Plongé dans la clandestinité en région parisienne pour échapper aux recherches à Nantes, ce n’est qu’en 1943 qu’il est arrêté par la police française ; après un long séjour à la prison de Fresnes, il est remis aux Allemands. Pendant ce temps, à Nantes, la famille Gaultier est également inquiétée pour ses activités résistantes : ses parents sont arrêtés puis emprisonnés au fort de Romainville, son frère et son beau-frère sont déportés au camp de concentration de Sachsenhausen. De son côté, le jeune résistant nantais va subir plusieurs « interrogatoires » avant d’être déporté vers le camp de Natzwiller-Struthof, puis celui de Dachau. L’ouverture du camp au printemps 45 lui sauve la vie car, atteint du typhus et de tuberculose, il n’aurait probablement pas pu survivre encore pendant longtemps.

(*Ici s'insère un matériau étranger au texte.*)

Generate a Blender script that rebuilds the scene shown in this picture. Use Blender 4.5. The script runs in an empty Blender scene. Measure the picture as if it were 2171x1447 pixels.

Doté d’une santé solide et d’un optimisme indestructible, le jeune ouvrier imprimeur nantais va se marier en 1947 avec Simone, elle-même Résistante et survivante du camp de Ravensbrück, et c’est à Malakoff , en région parisienne que le couple va désormais vivre : trois enfants, de nombreux petits-enfants et arrières petits-enfants, une vie de famille discrète et heureuse, avec toujours une fidélité intacte à la mémoire de ses camarades et une grande ouverture d’esprit , ne confondant pas les nazis avec tous les Allemands, et n’oubliant jamais de préciser, lorsqu’il évoquait le destin de tel ou tel compagnon de bagne : « le pauvre gars, qu’est-ce qu’il a dégusté, il en a sûrement bavé plus que moi ».

C’est désormais dans le petit cimetière de Malakoff, dans les Hauts-de-Seine, que repose ce héros discret de la résistance, un homme de qualité, un citoyen dont les Nantais peuvent garder fièrement la mémoire.